Henry Kissinger, upon receiving Israel’s presidential award from Israeli President Shimon Peres, said the moment of truth on the Iran question will be in the months ahead.

“The question is at what point one concludes that negotiations have reached their limit? It is not a question that should be answered unilaterally,” the former U.S. secretary of state said Tuesday night in a speech at the opening gala of the 2012 President’s Conference in Jerusalem.

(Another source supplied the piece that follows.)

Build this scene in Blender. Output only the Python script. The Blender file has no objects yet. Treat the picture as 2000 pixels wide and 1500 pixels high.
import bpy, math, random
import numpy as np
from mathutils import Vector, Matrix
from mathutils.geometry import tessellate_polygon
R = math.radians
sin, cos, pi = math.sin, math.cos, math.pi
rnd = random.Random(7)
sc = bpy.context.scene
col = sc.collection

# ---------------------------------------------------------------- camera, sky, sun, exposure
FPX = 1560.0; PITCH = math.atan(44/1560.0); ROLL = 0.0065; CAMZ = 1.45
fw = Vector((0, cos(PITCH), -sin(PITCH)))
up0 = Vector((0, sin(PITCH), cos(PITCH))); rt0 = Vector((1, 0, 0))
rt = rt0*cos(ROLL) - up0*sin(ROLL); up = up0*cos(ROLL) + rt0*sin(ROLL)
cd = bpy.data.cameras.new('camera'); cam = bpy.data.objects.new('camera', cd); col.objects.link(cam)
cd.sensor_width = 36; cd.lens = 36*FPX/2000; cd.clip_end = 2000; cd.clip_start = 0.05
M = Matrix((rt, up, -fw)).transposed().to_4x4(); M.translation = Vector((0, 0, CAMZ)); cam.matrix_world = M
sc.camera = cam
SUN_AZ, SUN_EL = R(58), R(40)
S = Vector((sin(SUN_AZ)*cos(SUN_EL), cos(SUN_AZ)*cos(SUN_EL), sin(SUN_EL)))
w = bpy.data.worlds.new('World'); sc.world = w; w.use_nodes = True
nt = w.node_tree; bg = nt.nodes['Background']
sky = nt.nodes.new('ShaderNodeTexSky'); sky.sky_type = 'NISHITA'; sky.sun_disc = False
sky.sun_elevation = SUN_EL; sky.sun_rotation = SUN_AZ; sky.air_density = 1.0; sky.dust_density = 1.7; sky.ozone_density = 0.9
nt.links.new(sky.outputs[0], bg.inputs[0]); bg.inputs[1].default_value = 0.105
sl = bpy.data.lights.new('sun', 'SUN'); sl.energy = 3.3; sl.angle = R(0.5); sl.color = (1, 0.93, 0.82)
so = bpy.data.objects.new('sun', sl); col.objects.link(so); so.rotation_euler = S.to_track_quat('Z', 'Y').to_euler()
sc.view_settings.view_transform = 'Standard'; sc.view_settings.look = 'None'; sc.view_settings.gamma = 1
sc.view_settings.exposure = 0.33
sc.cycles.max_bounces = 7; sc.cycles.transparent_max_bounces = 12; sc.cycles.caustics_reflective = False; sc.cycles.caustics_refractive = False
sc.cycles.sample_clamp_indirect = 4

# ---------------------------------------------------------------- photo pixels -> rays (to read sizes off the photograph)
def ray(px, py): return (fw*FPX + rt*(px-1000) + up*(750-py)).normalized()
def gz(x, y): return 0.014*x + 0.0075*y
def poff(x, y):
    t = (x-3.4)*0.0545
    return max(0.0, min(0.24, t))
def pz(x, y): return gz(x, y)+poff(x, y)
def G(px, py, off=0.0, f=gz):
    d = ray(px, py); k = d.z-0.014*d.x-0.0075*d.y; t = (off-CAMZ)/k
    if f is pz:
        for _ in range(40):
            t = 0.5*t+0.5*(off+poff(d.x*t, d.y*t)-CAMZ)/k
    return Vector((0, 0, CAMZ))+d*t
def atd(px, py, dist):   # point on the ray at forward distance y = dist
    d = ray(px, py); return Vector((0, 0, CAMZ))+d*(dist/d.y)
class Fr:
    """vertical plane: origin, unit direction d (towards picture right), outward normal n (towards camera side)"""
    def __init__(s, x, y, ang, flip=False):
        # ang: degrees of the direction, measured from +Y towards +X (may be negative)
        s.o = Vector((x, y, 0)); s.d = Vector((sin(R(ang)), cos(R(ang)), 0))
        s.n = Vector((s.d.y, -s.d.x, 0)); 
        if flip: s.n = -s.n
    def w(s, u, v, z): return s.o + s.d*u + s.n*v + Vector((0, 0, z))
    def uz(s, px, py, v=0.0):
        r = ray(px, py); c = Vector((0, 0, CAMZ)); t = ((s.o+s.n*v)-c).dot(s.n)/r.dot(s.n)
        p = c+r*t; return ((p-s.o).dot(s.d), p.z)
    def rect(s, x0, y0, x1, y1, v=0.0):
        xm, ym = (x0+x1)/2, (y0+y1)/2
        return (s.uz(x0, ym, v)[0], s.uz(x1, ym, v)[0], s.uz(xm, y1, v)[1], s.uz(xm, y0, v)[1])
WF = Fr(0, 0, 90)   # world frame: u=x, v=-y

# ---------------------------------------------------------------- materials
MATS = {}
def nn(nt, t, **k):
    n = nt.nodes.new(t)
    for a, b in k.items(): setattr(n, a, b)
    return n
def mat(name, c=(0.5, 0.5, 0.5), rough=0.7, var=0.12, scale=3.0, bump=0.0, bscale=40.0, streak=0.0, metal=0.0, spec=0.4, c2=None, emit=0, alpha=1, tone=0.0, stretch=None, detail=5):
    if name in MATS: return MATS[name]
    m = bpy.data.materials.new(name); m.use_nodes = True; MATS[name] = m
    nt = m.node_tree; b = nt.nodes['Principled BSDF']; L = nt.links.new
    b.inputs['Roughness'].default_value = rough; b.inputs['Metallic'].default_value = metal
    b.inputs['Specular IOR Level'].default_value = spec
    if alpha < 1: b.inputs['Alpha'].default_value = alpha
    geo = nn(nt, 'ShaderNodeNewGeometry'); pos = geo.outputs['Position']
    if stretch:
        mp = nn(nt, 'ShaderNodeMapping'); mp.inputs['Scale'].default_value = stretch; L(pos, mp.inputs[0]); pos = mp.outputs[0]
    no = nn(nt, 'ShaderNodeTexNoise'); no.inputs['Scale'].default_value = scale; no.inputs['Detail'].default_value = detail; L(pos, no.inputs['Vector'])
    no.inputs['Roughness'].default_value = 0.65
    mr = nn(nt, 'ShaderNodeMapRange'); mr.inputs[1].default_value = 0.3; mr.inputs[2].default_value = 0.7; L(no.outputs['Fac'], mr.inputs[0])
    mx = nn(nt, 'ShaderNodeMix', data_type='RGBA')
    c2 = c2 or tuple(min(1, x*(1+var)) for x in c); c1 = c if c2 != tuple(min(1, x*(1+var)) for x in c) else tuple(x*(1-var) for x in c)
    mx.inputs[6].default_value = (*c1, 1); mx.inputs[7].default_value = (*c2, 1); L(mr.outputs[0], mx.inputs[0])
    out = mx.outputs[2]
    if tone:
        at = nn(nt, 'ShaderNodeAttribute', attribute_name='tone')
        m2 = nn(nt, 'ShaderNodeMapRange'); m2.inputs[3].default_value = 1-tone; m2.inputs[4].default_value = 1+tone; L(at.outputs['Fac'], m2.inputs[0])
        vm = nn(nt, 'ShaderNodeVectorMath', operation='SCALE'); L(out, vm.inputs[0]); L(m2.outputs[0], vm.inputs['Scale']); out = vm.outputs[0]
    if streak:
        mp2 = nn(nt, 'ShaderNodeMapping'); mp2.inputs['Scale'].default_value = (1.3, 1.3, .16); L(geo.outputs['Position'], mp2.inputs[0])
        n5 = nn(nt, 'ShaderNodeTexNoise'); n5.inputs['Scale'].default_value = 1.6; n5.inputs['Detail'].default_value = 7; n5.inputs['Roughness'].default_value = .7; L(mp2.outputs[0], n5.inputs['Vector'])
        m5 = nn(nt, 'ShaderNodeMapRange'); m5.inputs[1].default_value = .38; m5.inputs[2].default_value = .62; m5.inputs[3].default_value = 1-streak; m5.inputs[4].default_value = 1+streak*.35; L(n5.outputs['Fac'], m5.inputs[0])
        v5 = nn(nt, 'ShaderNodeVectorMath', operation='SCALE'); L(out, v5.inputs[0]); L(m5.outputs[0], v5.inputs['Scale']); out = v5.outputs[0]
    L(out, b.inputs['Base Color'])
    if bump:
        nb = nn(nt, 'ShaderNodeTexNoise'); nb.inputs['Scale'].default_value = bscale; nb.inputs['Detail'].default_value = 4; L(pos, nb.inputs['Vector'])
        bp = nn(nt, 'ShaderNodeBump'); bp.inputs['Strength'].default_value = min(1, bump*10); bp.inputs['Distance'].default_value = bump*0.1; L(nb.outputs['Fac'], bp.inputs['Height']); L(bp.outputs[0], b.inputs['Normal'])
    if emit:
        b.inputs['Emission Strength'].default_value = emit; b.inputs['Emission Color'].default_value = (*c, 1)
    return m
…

“The fact is that the members of the Security Council have stated for 10 years that a military nuclear program in Iran is unacceptable. They owe themselves the need for diplomacy, but also a point will be reached at which they will have to define what they mean by unacceptable and how that should be implemented. And that is a moment that will be approached in the months ahead, and it is something that we should all do together.”

Kissinger had come to Jerusalem to receive Israel’s presidential medal from Peres, who was fresh from receiving his own U.S. Presidential Medal of Freedom several days ago from President Obama. Peres said it was clear from his recent meeting with Obama that the U.S. leader indeed considers “all options are on the table” with regard to Iran.

At Tuesday’s ceremony, Peres called Kissinger a “brother,” hailing “the tremendous effort you made to help us on every occasion as a great statesman and as a great Jew.”

The award comes less than two years after declassified Nixon tapes revealed that Kissinger had told President Nixon in 1973 that it would not be a U.S. concern if the Soviets were to consign Jews to death camps.

“It is unusual for an 89-year-old man to say that I wish my parents could be here,” Kissinger said upon receiving the medal. “They would be more proud of this distinction than any of the other honors that have come my way.”

In his speech, Kissinger also said the Arabs need to offer some concessions when it comes to peace with Israel.

“Everybody knows the sacrifices that Israel has made and is prepared to make for peace, but the other side has to give some content toward what a peaceful world would look like,” he said. “There has to be a quid pro quo on the other side. It is a peculiarity of the Arab-Israeli negotiations that one side considers recognition of the other state as sufficient for recognition of peace. But recognition of a state is the beginning of peace, it is not the end of peace.”

More than 4,000 people have turned out for this year’s President’s Conference, now in its fourth year, including leading politicians, businesspeople, entrepreneurs and civil society activists from Israel and throughout the world. Among the speakers on the first day of the conference, called “Facing Tomorrow,” were Eric Schmidt, the executive chairman of Google, and Tony Blair, the former British prime minister and current envoy of the Quartet grouping of Middle East peacemakers.